November/December 2012

Morsi’s November 2012 decree, together with the violent clashes that ensued in the vicinity of the presidential palace, resulted in a wave of resignations. Nine of Morsi’s advisers, including one senior aide, resigned. Senior aide Samir Morcos, one of the three Christians in the advisory team resigned in protest to Morsi’s ‘unconstitutional declaration.’ His decision was driven by the fact that he was not consulted before the declaration was issued, describing it as ‘undemocratic and a leap backwards.’ Morsi’s decree was a driving force behind the resignation of several of his 17 advisers. Sekina Fouad and Farouk Guweida both relinquished their positions in the president’s team. Both Fouad and Guweida fell into the political liberal category. Fouad is a journalist and Deputy Chairman of the Democratic Front Party, while Guweida is a journalist and poet. The November decree also led to the resignations of three more advisers, Amr al-Leithy, a TV show host and journalist, Ayman al-Sayyad, a journalist, and Seif Abdel Fattah an Islamist political science professor with no political affiliations.

Read the rest here.

The report goes on to note at the end:

Of the six remaining advisers, four are members of the Muslim Brotherhood, 1 a member of the Islamist Construction and Reform Party, and the only remaining independent adviser served as the Assistant to the former Minister of Interior and was the head of Egypt’s police academy.
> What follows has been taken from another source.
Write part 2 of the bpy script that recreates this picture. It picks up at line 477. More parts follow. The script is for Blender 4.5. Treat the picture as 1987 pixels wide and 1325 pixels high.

One of those remaining Muslim Brotherhood advisers is Ayman Aly, last known to be the Secretary-General of the Federation of Islamic Organizations in Europe (FIOE), the umbrella group for the Muslim Brotherhood in Europe.

The report also identifies Essam El-Haddad as a Senior Morsi aide as well as as a member of the Muslim Brotherhood Guidance Bureau and who was the Muslim Brotherhood’s political party’s Foreign Relations Committee Officer. Essam El-Haddad is also the father of  Gehad El-Haddad , another Egyptian Muslim Brotherhood  leader and former employee of the William J. Clinton Foundation in Egypt.